They were exotic dancers, but they were also workers, just like the rest of us. Alexis Alex and Nicolette Prieto formerly danced at Tiffany’s Cabaret, a gentleman’s club. They claimed they were not paid minimum wage. The employer’s records did not record their time. But, the club’s strongest defense was that the money paid them by patrons during table dances was a “service charge.” The club sought to count that as part of their wages. But, the dancers believed that money was tips. During the trial, the judge agreed with the dancers, a critical legal victory for the two ladies. The club’s second defense was that the two dancers were paid a few hundred dollars every night by patrons.

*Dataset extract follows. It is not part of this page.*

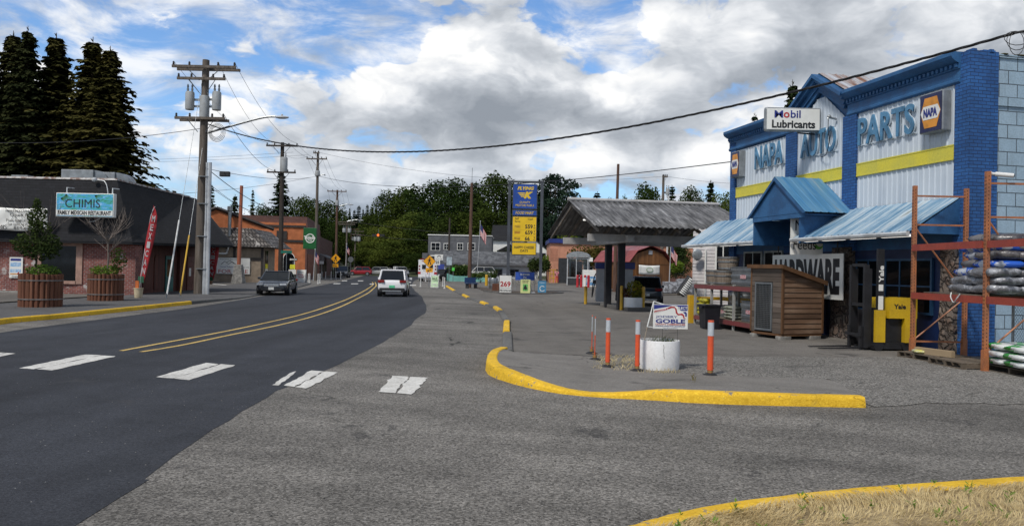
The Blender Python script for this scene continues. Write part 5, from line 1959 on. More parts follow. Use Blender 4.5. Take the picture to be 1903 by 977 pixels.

But, countered the two workers, that money was paid directly by the customers, not by the club. Basic Fair Labor Standards Act law requires the employer to pay minimum wage, not the customers.

After a three day trial, the jury agreed with the two women and awarded $125,000 in lost wages. The judge then awarded liquidated damages of another $125,000. In awarding liquidated damages, the judge explained that the club’s actions were intentional. The club owners relied on 20 year advice from its accountants regarding the money paid during the table dances. Later, the court will also award attorney’s fees and court costs. I am sure the club owners now wish they had been more serious about trying to settle this case. A class action against the same club is still pending. See San Antonio Express News report here (account required).

Apparently at the conclusion of the trial, the lawyer for the club said the club would appeal the verdict. Replied Judge Lamberth, visiting from Washington, D.C., “I’ll offer you at least a beer” if the attorney is able to win an appeal.